Groundwater reserves in Africa are estimated to be 20 times larger than the water stored in lakes and reservoirs above ground.
These are the freshwater stores that flow in rocks and sediment beneath the Earth’s surface.
They are a vital source of drinking water in sub-Saharan Africa, where groundwater is often the only year-round supply of fresh water in rural areas. Increasingly it is being used in towns and cities as well.
Accessed through wells, boreholes and springs, groundwater is so valuable because it can be found almost anywhere and is generally high quality.
It is often a more reliable source during drought than other water sources. As climate change affects the reliability of water supplies at the surface, more freshwater will likely be drawn from beneath the ground to support rising populations and to irrigate crops.
The big question is how much groundwater can be used sustainably as the climate changes?

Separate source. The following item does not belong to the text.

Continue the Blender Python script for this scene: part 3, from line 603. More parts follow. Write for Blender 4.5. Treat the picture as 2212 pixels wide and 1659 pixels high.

Despite its obvious importance, surprisingly little is known about how groundwater in sub-Saharan Africa is replenished and how resilient it is to climate change.
The main reason for this is that, until now, scientists haven’t had access to groundwater level records that go far enough back to see how the climate and groundwater are linked. So regional assessments of groundwater have, to date, relied on computer simulations that aren’t tested by groundwater data.
Since 2014, scientists from across Africa and the world have compiled and analysed decades of groundwater and rainfall records from across sub-Saharan Africa.
The aim is to understand how the amount of water stored underground varies from place to place according to the climate and the geology.
The team found 14 long-term records from nine countries, with environments ranging from very dry deserts to humid areas with more rainfall and vegetation.
Groundwater levels are determined by the relative balance between recharge — the process by which groundwater is replenished — and discharge — the flow of groundwater to springs, streams, wetlands and the sea.
The withdrawals people make, for irrigation or drinking water, also contribute to reducing the amount of stored groundwater.
By analysing long records of groundwater level and rainfall, our team showed that in wetter parts of Africa groundwater is mostly replenished by rainfall that trickles down through the soil to the water table, and that this occurs consistently over large areas.
But in drier regions, groundwater is mostly recharged locally by water leaking into it from temporary streams and ponds, which only flow after particularly heavy rainfall.
This finding is important because previous studies have ignored how much leaking streams and ponds contribute to groundwater, and so are likely to have underestimated how well groundwater can be replenished in dry regions.
Climate change’s silver lining?
This has profound implications for our understanding of how resilient groundwater in Africa will be to climate change.
It reveals that groundwater recharge is very sensitive to the intensity of rainfall, not just the overall amount of rain. This is especially true in the most naturally water scarce parts of sub-Saharan Africa.
These findings challenge predictions from computer models that freshwater will become scarcer in African drylands as climate change reduces rainfall.
Instead, global warming is making rainfall come in fewer but heavier bursts — that could actually be good for increasing groundwater recharge overall.
Heavy rainfall and floods are often caused by weather patterns such as El Niño and La Niña. These are predictable up to nine months in advance.
So, groundwater recharge could be enhanced by capturing a portion of flood water and storing it underground where it can later be withdrawn for drinking or irrigation during dry periods.
In some areas, the land surface might not be able to accept all of the potential replenishment that is available from rainfall.
This happens when rocks are not very porous and unable to store much water, or in wetter areas where the water table is shallow. Pumping groundwater in such areas could create more “room” to accommodate greater seasonal replenishment.
The World Health Organisation (WHO)estimated in 2015 that 319 million people in sub-Saharan Africa still lacked access to safe water.
This is also the only region in the world where per capita food production fell over the 20th century.
As populations here grow, people will need to be able to withdraw more freshwater to drink and grow food in the face of more frequent droughts.
Crop irrigation fed by groundwater could be an important solution. This new research helps to show when and where groundwater could provide drinking water and be used to irrigate crops in a sustainable way, so that the stores of groundwater will still be there for future generations.
For this, monitoring of groundwater levels should continue and be expanded across Africa. — The Conversation.